On this basis, we identify three (inter-related) reasons why sovereign QE in the Euro area may be less likely than the conventional narrative presumes.

  • Political constraints. The distributional impact of sovereign QE is likely to be more politically contentious in a multi-country monetary union (such as the Euro area) (especially if it has a cross-border character) than in a unitary state (like the US, UK or Japan). Political considerations play an important role in constraining ECB actions.
  • Economic effectiveness. With the risk-free yield curve in the Euro area already both low and flat, and credit spreads compressed, the scope for sovereign QE to ease domestic financial conditions further from here is limited.
  • Financial structure. The Euro area has a bank-centred financial system. Direct market interventions such as sovereign QE may be less effective in this environment, should the banking system fail to transmit any easing impulse into the real economy.
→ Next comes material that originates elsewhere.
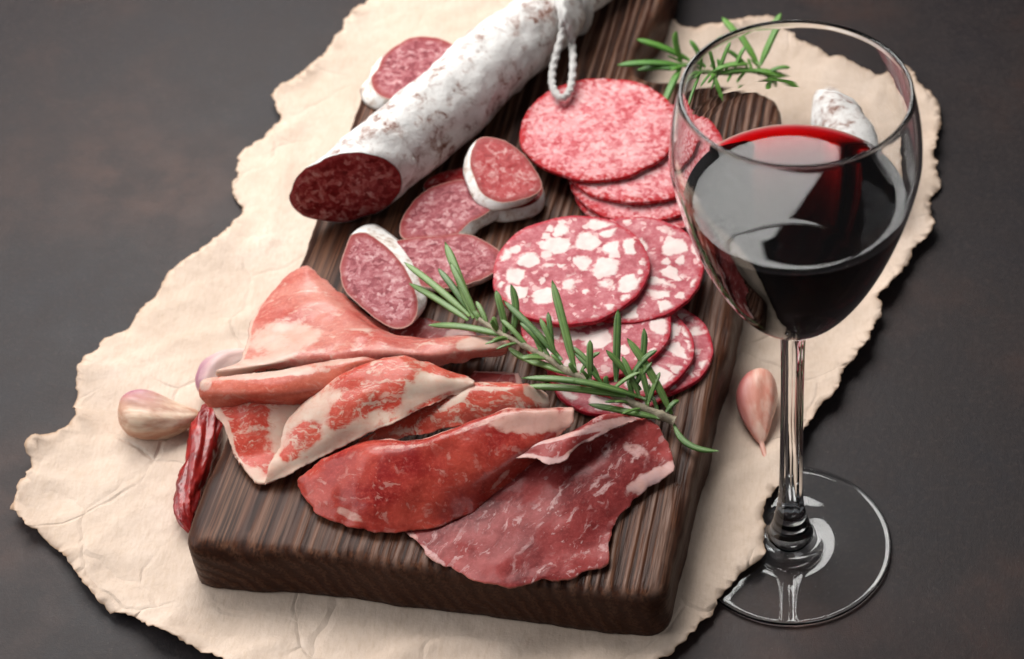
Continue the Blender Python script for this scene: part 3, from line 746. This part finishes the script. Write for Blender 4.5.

Such considerations help to explain why we have not seen sovereign QE from the ECB as yet. They also weigh against the announcement of sovereign QE in the coming months.
Sovereign QE in the Euro area is more distant than the conventional narrative implies (and, indeed, may never happen). That said, it is clearly not impossible. As reflected in our ECB preview published earlier this week, we see a 1-in-3 chance of sovereign QE by the ECB through the middle of next year. There is (and always has been) a point at which the macro data are bad enough to trigger sovereign QE, notwithstanding the factors listed above that weigh against it. As the Euro area macro data deteriorate (and particularly as longer-term inflation expectations drift downwards (Exhibit 3)), this trigger point gets closer.